My friend Penny and I have been working on a collaborative project, sending works back and forth, adding layers of words, tissue, paint and so on. These aren’t about making pretty art. They’re about documenting stuff that’s deep, and occasionally dark, that we share.
I commented to her tonight that “we are utterly imperfect and that’s totally ok. There is both beauty and survival in our scars.”. Our scars are physical and emotional, surface and deep.
I have a lot of physical scars; there’s a giant one and around a dozen small ones on my stomach alone. A couple of weird – but thankfully faded – ones on the side of my neck from a central IV line. A big one on my right leg from a total knee replacement and, later this coming week, there will be a matching one on the left knee.

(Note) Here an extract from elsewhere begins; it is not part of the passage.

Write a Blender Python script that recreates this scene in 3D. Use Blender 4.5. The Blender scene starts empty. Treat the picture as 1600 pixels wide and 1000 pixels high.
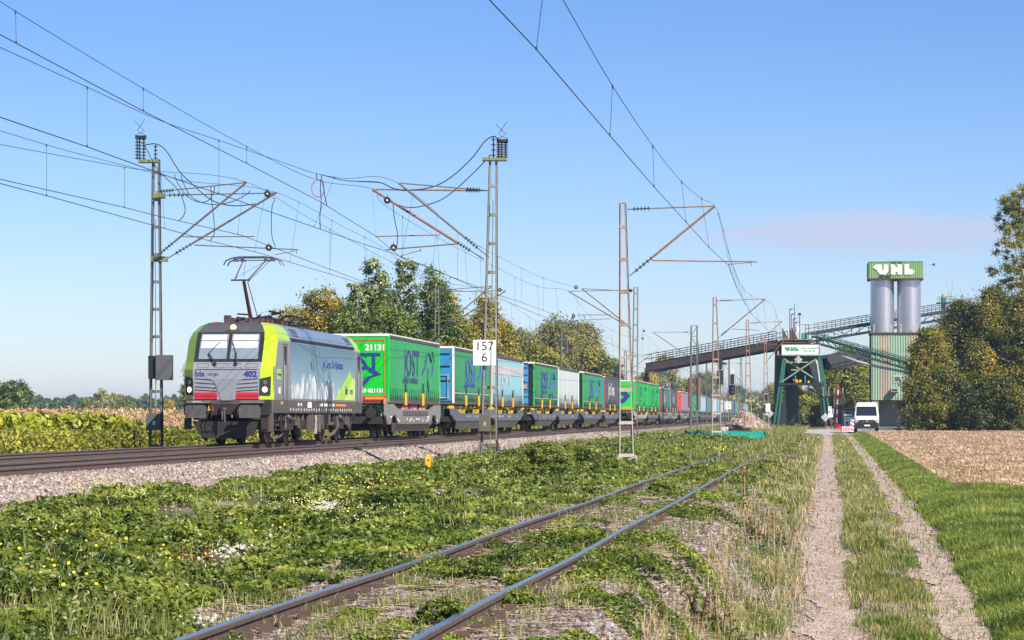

It’s the same with the emotional scars … some are small and faded, others deep and persistently livid. I’ve talked about the cause of some on this blog, others there’s only one or two people who know the story. And there’s a couple of scars I can’t ever verbalise – but I have shared most of it, in writing, and in tears.
Scarred inside and out. And that’s okay. The scars are part of me, just as my art is part of me. Like me, my art isn’t about pretty. It’s not made to match people’s furniture or look cute in a cafe. It’s about telling my story in paint when I can’t find the words and, some of the time, shining light on dark things and bringing a sense of lightness to them.